Like Omnia, the region is home to many operators with the potential to become industry leaders. This combination of access to capital, proximity to the fastest-growing customer segments, power scalability, and region-specific operating depth aligns closely with what investors should prioritize when assessing large-scale opportunities in the DC sector.

Conclusion: positioning for the next wave of digital infrastructure growth

The arrival of AI, ML, HPC, and cloud adoption has fundamentally changed the economic and strategic role of digital infrastructure in the Americas. Data centers and connectivity networks have become the backbone that enables future growth. Still, this landscape requires understanding and expertise to operate, scale, and compete effectively in an increasingly complex digital infrastructure market.

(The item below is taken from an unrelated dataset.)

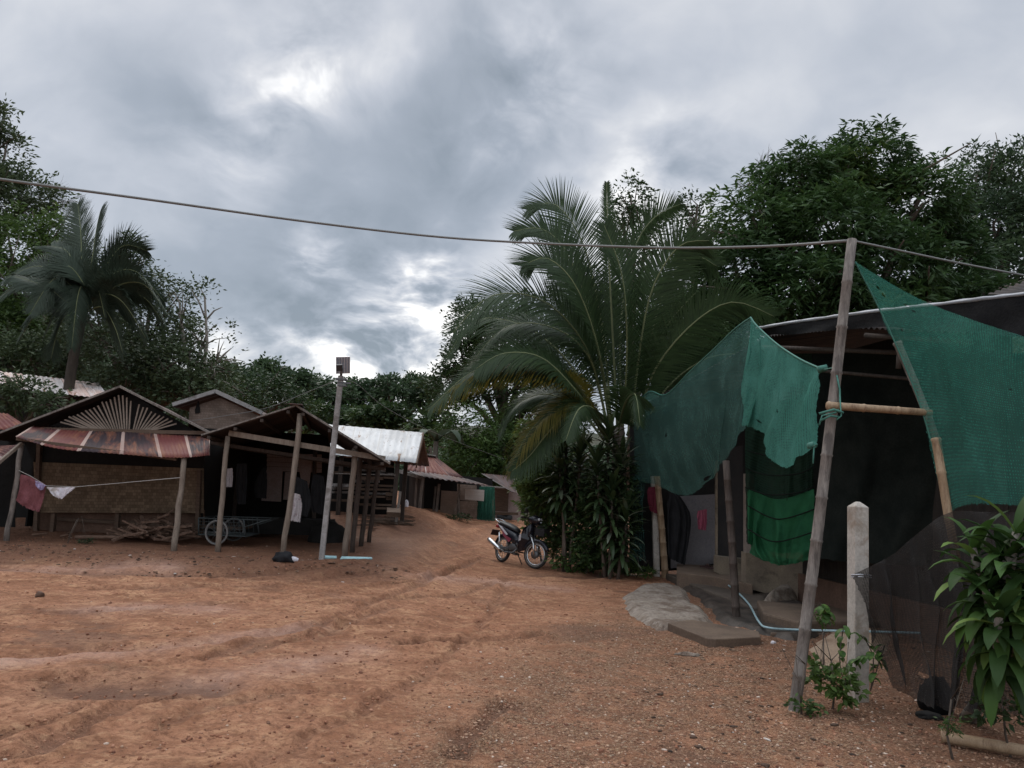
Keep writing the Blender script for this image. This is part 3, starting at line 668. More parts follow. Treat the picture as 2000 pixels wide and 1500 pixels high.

As valuations rise and power access becomes the decisive competitive factor, the Americas, driven by North American maturity and Latin American acceleration, are now a global center of gravity for next-generation data infrastructure investment. The Aligned transaction illustrates this shift: the platform has been built around scalable design, strong access to capital, and the ability to secure power and land ahead of demand, reinforced by institutional backing and expansion moves such as the acquisition of ODATA, one of Latam’s largest platforms.

Importantly, Aligned is not an exception. Platforms across the region such as Omnia are adopting similar fundamentals. This signals the scale, capital depth, and hyperscale-oriented strategy now defining the market.

This is not the peak — it is the beginning of the AI infrastructure supercycle.